▶ [EXERCISE GOAL]
Set down the data below from its first line to the line holding "COL = scene.collection", inclusive; omit all pictures.

········

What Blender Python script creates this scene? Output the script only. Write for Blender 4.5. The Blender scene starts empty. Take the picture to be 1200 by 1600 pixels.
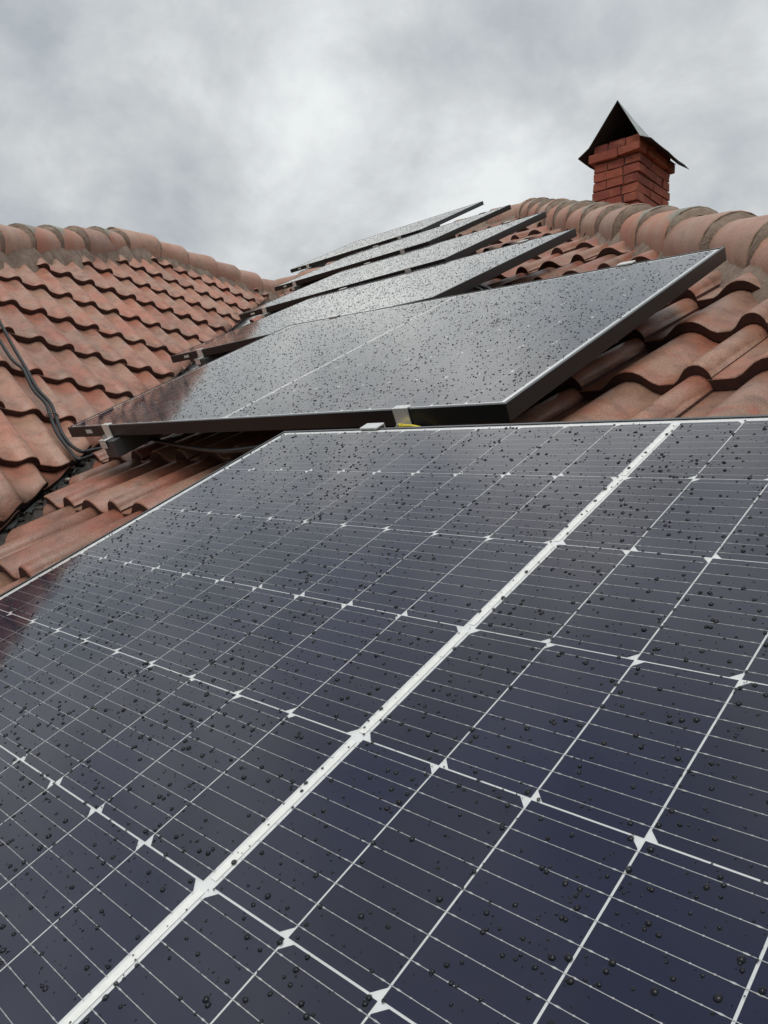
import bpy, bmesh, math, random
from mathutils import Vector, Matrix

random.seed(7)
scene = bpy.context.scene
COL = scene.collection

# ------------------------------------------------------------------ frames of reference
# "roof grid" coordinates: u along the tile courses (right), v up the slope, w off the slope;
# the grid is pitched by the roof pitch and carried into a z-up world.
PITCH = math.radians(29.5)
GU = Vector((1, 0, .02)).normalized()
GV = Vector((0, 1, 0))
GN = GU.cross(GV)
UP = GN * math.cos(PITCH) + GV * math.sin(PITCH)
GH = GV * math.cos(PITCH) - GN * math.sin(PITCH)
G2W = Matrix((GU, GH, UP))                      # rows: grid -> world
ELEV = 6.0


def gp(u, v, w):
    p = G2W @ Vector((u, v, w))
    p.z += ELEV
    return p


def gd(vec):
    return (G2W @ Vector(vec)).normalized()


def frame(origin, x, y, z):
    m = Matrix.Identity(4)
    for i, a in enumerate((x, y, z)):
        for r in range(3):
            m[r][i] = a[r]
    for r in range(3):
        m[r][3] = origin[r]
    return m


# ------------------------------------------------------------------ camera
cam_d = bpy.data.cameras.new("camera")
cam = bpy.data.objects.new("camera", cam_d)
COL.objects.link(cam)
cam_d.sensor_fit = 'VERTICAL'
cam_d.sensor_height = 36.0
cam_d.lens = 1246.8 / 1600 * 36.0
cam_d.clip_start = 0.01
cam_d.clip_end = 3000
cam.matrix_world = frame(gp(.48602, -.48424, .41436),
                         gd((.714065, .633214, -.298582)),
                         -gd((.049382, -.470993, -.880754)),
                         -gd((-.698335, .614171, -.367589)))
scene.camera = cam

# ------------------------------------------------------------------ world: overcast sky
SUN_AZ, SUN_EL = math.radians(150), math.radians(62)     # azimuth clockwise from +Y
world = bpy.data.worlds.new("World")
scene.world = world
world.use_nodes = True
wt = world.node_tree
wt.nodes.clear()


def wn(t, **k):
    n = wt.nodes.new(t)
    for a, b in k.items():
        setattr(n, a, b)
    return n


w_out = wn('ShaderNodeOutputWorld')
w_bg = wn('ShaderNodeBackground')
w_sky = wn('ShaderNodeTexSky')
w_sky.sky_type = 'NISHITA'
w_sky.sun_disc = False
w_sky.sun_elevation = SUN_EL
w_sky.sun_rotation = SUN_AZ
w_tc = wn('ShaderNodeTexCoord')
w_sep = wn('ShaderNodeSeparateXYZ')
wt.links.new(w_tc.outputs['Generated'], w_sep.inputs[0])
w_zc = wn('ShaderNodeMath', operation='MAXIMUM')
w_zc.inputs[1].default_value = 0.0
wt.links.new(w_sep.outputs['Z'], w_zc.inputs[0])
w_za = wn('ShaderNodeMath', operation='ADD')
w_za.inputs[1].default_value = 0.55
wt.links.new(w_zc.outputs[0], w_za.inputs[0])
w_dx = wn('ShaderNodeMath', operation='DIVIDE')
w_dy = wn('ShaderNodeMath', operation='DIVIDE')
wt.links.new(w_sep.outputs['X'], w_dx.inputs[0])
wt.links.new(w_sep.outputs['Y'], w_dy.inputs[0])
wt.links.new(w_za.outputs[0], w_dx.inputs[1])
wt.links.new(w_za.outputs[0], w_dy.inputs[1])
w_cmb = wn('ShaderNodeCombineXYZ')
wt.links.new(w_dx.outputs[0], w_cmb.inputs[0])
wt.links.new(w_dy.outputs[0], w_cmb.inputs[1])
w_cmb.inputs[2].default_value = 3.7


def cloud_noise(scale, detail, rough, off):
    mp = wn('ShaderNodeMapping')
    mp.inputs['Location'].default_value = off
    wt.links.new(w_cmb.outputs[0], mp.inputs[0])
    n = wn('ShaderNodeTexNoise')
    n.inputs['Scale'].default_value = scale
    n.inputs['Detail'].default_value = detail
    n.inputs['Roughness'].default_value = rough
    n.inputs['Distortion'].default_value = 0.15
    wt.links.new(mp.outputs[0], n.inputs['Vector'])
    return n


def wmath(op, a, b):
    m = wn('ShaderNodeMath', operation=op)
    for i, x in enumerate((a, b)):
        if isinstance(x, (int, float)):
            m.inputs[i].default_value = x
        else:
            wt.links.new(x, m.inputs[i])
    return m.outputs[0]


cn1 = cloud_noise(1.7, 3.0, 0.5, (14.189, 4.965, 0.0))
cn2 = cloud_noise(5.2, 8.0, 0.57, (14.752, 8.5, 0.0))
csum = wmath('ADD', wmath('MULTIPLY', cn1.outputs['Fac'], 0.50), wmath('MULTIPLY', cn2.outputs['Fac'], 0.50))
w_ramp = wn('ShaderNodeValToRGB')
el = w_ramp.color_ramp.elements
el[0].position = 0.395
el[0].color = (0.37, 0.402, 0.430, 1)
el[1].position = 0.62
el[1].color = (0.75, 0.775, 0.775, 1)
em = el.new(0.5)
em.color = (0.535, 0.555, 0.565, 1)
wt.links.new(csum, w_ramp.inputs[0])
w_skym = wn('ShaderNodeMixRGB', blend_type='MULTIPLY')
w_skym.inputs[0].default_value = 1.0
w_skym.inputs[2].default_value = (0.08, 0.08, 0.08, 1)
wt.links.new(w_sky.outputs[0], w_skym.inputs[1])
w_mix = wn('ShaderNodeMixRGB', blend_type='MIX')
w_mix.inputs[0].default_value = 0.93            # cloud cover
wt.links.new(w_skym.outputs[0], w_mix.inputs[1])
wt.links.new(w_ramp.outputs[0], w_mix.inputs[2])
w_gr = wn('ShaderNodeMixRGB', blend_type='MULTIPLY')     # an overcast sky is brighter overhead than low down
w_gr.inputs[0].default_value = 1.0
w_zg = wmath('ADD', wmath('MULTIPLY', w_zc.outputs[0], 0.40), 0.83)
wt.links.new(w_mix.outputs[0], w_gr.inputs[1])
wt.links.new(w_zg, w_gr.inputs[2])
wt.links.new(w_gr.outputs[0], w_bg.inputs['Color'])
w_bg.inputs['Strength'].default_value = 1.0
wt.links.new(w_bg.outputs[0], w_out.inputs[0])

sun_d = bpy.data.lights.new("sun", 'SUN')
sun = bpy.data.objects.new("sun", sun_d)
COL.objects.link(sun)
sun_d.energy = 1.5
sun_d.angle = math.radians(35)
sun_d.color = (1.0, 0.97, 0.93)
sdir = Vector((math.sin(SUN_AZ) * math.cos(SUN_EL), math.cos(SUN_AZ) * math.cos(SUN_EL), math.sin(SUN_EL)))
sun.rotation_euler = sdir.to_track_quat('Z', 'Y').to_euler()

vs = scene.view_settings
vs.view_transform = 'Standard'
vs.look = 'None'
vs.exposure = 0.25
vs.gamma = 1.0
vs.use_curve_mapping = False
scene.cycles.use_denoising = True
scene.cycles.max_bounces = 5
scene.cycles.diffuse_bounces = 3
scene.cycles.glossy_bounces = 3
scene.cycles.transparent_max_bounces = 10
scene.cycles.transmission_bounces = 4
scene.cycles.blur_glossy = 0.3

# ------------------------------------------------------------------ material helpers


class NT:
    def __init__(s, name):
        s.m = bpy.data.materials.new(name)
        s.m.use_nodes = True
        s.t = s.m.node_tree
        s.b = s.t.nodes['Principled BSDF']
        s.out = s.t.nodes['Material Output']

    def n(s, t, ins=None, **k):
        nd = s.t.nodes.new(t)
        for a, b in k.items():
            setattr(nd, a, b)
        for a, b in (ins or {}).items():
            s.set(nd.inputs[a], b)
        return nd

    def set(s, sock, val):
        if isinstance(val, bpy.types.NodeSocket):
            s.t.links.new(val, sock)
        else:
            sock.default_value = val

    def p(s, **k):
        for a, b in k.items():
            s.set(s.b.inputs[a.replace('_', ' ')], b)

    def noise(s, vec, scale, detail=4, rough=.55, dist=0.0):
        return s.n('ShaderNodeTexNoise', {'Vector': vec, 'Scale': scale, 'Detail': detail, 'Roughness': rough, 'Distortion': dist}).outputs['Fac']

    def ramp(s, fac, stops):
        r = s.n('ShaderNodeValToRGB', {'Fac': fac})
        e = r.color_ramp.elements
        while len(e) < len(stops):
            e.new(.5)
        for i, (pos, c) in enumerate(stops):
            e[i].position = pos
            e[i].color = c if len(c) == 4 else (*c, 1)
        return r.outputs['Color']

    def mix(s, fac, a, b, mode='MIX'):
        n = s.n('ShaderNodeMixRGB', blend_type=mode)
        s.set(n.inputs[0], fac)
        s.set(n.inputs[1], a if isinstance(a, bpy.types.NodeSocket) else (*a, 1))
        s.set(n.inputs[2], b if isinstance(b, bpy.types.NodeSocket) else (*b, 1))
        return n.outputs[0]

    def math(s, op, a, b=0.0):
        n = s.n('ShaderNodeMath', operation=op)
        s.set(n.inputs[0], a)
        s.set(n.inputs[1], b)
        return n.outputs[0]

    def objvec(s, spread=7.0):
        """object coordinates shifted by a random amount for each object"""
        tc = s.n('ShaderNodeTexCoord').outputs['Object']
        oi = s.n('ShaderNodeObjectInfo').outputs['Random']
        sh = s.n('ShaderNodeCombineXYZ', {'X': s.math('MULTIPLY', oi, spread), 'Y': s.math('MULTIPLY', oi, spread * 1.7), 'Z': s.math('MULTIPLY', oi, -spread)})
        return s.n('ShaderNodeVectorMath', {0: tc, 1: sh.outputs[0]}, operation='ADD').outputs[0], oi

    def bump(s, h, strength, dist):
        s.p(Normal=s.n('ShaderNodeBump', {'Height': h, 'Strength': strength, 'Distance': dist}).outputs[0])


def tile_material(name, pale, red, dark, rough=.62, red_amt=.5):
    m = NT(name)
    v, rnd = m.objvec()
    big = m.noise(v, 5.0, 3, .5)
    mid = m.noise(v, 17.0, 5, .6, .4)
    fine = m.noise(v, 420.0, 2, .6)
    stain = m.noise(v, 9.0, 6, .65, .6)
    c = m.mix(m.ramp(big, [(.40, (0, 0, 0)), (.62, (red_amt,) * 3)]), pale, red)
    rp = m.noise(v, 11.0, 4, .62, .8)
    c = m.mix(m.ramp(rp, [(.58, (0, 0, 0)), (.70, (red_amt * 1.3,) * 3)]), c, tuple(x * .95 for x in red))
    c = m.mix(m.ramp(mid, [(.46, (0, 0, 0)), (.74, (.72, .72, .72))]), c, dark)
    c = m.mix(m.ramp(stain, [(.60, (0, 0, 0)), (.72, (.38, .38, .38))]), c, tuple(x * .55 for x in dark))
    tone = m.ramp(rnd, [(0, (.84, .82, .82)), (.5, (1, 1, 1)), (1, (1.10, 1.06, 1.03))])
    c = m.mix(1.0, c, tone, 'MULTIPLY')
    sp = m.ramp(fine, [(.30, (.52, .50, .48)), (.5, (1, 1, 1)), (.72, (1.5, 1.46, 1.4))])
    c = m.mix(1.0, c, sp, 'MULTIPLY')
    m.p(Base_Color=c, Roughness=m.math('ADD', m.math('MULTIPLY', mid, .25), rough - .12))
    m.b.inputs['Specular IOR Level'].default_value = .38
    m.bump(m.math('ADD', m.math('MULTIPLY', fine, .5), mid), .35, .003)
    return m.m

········

▶ [WRITTEN RESPONSE]
What Blender Python script creates this scene? Output the script only. Write for Blender 4.5. The Blender scene starts empty. Take the picture to be 1200 by 1600 pixels.
import bpy, bmesh, math, random
from mathutils import Vector, Matrix

random.seed(7)
scene = bpy.context.scene
COL = scene.collection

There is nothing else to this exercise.